I gave her a hug and said, "Wow, that's exactly what I would do too."

Ruby will always be her first, her best, advocate. She will need her parents, she will need teachers, she will need other adults along the way. But she needed to learn early that it is her voice that needs to be heard, her thoughts that needed to be honoured, that she has the capacity to figure it out for herself. It would have been so easy, and I so wanted, to start telling her about how wrong hitting was (as if anyone who has been hit didn't know) how she needed to tell him and then tell someone else. But she knew these things too, she didn't really know she knew them, but I did. I know that inside her, inside this three year old girl, is the capacity to think, reason and solve the problems life sets out in front of her.

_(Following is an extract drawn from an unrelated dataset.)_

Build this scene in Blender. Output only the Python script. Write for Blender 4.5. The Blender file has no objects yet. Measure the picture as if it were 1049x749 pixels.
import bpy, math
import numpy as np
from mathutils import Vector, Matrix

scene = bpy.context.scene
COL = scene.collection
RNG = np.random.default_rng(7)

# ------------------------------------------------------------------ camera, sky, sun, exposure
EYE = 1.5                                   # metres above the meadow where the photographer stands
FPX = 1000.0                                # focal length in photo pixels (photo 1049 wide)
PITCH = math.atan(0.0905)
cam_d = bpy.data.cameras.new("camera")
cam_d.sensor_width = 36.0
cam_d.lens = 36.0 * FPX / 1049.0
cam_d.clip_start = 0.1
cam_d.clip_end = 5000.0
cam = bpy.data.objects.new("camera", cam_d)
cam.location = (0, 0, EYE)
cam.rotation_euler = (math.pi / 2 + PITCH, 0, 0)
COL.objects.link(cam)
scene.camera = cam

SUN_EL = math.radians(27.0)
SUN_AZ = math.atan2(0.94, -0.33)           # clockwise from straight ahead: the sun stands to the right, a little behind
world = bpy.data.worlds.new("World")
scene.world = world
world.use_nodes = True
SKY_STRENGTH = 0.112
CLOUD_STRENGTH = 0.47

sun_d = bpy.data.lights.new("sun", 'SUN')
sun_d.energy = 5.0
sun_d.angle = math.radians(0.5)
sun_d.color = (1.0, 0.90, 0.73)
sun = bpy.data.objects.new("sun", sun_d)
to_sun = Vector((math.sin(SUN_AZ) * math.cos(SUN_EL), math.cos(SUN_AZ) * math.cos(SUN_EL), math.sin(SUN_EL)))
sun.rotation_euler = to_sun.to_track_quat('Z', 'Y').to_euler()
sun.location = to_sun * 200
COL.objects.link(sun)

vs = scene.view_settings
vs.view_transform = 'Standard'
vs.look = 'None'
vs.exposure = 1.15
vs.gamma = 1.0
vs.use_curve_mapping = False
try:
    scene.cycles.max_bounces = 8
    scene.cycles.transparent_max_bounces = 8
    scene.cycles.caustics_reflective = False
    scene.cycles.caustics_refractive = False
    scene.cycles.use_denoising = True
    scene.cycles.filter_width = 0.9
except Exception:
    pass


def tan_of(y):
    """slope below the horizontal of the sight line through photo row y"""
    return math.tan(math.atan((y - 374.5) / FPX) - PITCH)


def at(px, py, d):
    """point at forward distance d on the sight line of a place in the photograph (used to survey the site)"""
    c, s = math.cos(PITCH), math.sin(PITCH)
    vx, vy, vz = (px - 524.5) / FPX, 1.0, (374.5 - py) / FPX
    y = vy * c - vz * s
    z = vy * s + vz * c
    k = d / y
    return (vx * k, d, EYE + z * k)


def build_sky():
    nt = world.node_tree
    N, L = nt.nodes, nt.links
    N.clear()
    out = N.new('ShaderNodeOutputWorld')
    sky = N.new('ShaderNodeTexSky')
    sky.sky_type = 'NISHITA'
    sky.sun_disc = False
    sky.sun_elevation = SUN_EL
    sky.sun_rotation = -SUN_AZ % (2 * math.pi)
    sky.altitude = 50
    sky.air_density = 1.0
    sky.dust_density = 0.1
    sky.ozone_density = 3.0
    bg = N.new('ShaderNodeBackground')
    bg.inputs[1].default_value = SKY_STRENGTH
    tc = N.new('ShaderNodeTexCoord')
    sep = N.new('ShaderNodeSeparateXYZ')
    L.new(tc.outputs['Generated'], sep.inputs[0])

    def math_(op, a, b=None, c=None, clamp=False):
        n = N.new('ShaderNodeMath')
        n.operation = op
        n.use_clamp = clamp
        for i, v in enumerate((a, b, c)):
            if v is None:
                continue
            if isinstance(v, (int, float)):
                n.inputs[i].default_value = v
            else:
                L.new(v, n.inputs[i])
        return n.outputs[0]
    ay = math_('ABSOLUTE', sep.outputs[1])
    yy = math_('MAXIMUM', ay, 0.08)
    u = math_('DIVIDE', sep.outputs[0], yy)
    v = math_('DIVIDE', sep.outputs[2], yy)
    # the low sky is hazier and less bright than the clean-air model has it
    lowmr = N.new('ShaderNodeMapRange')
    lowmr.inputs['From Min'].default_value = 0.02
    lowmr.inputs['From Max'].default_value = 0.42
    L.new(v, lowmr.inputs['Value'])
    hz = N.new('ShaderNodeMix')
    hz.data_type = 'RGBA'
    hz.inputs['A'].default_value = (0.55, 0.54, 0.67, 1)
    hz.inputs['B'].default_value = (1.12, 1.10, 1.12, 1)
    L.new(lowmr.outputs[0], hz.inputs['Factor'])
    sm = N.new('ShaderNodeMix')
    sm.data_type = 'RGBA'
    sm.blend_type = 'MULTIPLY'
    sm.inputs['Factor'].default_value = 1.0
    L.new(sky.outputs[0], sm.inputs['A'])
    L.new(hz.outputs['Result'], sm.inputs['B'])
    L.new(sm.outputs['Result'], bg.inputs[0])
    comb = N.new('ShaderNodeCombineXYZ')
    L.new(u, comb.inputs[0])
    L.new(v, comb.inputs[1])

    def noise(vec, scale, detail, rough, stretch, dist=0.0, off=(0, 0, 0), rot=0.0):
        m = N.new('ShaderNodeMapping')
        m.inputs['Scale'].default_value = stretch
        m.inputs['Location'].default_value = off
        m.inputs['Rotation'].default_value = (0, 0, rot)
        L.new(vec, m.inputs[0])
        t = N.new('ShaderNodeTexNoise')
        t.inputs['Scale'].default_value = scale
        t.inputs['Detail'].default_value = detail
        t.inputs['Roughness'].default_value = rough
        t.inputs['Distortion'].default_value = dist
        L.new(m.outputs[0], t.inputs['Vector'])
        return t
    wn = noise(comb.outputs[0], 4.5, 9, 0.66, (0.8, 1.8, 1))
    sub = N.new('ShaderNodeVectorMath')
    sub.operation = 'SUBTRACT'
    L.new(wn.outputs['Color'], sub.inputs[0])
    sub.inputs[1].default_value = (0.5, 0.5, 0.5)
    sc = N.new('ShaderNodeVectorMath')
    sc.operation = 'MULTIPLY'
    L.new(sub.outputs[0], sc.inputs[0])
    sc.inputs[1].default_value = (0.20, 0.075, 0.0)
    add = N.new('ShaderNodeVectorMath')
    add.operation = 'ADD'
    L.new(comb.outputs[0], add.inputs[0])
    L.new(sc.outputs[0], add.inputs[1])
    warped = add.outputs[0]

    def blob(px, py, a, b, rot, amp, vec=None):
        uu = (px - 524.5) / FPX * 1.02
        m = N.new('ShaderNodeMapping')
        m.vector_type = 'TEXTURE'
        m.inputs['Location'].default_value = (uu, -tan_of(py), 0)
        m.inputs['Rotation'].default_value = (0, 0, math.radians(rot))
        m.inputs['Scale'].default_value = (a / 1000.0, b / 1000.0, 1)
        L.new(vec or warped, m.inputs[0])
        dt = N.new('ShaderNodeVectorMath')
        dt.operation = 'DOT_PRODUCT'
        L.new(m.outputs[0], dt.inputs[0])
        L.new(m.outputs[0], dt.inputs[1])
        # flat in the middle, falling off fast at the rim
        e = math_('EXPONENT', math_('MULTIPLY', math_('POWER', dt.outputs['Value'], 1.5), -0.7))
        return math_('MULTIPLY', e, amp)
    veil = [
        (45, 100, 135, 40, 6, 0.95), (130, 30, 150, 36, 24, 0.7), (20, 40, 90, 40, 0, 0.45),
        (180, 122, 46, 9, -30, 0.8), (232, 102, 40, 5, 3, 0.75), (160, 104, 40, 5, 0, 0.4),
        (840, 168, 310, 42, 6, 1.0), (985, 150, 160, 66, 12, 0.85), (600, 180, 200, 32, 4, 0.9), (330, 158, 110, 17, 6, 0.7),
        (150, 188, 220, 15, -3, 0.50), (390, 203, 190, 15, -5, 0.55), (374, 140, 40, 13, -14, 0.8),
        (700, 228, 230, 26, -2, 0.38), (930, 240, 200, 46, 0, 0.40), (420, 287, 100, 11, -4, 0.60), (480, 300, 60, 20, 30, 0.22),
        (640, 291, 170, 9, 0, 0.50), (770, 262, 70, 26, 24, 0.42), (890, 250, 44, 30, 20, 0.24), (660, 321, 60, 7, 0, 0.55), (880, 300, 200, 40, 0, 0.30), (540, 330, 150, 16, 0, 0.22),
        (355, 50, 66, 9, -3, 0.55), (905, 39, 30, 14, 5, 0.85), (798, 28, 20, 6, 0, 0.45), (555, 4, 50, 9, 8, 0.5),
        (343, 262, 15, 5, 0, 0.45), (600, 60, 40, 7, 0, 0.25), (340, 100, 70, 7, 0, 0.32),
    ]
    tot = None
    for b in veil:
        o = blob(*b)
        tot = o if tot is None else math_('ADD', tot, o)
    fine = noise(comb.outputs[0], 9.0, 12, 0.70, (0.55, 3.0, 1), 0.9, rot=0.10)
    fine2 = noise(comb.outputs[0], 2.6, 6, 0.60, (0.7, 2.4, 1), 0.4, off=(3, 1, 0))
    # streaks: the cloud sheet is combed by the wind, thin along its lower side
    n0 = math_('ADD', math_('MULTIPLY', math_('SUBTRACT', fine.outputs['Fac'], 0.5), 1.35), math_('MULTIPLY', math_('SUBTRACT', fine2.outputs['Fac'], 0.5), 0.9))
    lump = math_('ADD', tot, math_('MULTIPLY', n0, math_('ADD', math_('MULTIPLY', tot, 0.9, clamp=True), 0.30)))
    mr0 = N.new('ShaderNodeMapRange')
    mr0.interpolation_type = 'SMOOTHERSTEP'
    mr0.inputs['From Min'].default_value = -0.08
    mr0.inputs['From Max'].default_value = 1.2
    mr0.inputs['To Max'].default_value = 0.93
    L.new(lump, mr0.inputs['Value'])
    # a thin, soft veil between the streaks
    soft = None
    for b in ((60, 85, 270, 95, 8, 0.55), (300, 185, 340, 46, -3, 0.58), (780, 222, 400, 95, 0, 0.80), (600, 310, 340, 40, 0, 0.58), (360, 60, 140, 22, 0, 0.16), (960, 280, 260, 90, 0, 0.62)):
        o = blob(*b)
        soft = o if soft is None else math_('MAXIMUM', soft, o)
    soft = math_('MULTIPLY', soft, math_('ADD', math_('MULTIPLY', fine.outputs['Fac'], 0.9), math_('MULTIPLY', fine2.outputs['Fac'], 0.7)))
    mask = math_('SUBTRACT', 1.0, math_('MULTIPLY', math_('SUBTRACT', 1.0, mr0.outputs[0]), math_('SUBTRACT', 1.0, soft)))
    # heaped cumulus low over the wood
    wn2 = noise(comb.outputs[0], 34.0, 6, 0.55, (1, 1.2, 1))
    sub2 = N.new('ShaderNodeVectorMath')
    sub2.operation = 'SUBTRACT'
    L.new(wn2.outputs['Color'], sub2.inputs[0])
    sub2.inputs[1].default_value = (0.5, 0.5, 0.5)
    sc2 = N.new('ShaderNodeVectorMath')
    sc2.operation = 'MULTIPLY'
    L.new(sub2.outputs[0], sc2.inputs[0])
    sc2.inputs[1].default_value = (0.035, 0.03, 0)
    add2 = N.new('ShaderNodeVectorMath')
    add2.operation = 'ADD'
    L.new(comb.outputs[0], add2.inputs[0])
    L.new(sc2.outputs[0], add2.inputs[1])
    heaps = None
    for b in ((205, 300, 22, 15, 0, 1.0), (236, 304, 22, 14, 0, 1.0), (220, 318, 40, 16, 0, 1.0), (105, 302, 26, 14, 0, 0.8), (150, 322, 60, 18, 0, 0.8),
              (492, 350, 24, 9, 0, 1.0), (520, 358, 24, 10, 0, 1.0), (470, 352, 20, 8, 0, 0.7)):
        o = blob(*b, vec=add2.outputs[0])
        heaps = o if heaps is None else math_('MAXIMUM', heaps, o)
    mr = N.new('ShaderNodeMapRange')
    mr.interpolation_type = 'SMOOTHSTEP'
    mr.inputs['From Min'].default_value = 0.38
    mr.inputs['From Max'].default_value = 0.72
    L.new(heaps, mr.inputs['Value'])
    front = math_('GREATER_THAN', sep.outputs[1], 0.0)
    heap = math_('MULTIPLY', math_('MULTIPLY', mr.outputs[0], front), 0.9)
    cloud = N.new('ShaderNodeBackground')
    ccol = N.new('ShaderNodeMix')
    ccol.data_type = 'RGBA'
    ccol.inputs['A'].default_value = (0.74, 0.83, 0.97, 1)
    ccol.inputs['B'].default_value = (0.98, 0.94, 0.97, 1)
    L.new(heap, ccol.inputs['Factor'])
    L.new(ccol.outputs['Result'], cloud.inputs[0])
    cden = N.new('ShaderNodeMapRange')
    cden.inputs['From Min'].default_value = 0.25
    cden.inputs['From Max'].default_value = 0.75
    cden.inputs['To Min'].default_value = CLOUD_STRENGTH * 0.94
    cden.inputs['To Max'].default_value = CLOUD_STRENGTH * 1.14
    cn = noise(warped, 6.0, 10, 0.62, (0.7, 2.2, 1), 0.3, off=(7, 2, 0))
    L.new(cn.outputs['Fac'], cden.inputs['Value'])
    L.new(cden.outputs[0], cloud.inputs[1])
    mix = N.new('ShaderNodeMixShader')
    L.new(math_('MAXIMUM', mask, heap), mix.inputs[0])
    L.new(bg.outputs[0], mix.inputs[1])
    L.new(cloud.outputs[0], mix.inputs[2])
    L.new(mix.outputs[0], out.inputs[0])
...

For me, this is the year of Voice.

Practice using it.

Practice hearing it.

Join me.


Manuela said...

Happy New Year Dave and Joe. The year of the Voice. I like that. Its a great resolution and goal.

Anonymous said...

discovering your blog was one of the 'good bits' of 2009. Your post today is a reminder to me of how I lost my voice as a child (incest) and how I am continually (re)discovering it and claiming it. Now, to give consideration to how this process continues and expands in 2010. today, I give thanks for YOUR voice, in your writing, for the wisdom and humanity that you share with us.

Belinda said...

One of my goals is to answer questions with fewer answers and more questions. You gave such a wonderful example of how to do that and how much better it is to help someone find the answers they already know. Thank you for being a great teacher as well as voice.

Kris S. said...

What Belinda said. "Fewer answers and more questions" nails it for me. Thanks for another insightful blog, Dave.

Kristin said...

Happy New Year you guys! Dave, you did a great job handling that with Ruby. That lesson will stick with her and help more in the long run than you simply telling her the same lesson would have.

Unknown said...

I'm so grateful that I discovered your blog in 2009. Connecting with your life has become part of my morning ritual. What you write is so intimate that sometimes I feel a little guilty for reading it--and then I remember that you put it out there for the world to read. :-)

Thanks for the way you helped Ruby remember that she has choices. She's a most fortunate little girl to have you as a friend. And your readers are fortunate to have you as well.

Happy New Year to you and Joe. You are rare human beings. I wish you much happiness in 2010.

FridaWrites said...

All right.

Okay. I'm getting the PT who wrote the wheelchair eval. to send a copy of it to the doctor who said I didn't need one. Bedbound 21 to 22 hours a day? Not normal. But not my fault.

Anonymous said...

Good luck to little Ruby. I hope that with this minor instance of abuse (even though the abuser is another child, it is still abuse in my book), and the great lesson she learned, she will be better prepared to deal with other abusers who may come into her life, however briefly.

And good luck to you, in your year.

Susan said...

The Year of Voice. Count me in.

Anonymous said...

Tonight I made the Vegetarian Shepherds Pie recipe from your book, "do be do?"

And it was delicious, marvelous! The perfect comfort food, for a cold and windy January night.

Thank you!

Happy New Year.
North Vancouver, Canada

Anonymous said...

Vegetarian Shepherd's pie might be a good idea as well for someone who isn't feeling 100%


Gary Miller said...

How I wish, at the age of 7 or 8, I had the courage to say 'No' or the belief that, if I talked to my parents, I wouldn't be seen as a 'Naughty boy'.

I'm glad that Ruby, at the tender age of 3, can think like that and realise that she has a voice and, more importantly, that it can be used.

Thanks for the post Dave. Happy New Year to you all.

Cynthia F. said...

Wow, you have a mom and dad? Seriously, would you ever consider blogging about that relationship? I get the sense that your childhood was pretty miserable, but have things evolved over the years?

Princeton Posse said...

OK, A bit late but still, All the very best in the New Year Dave.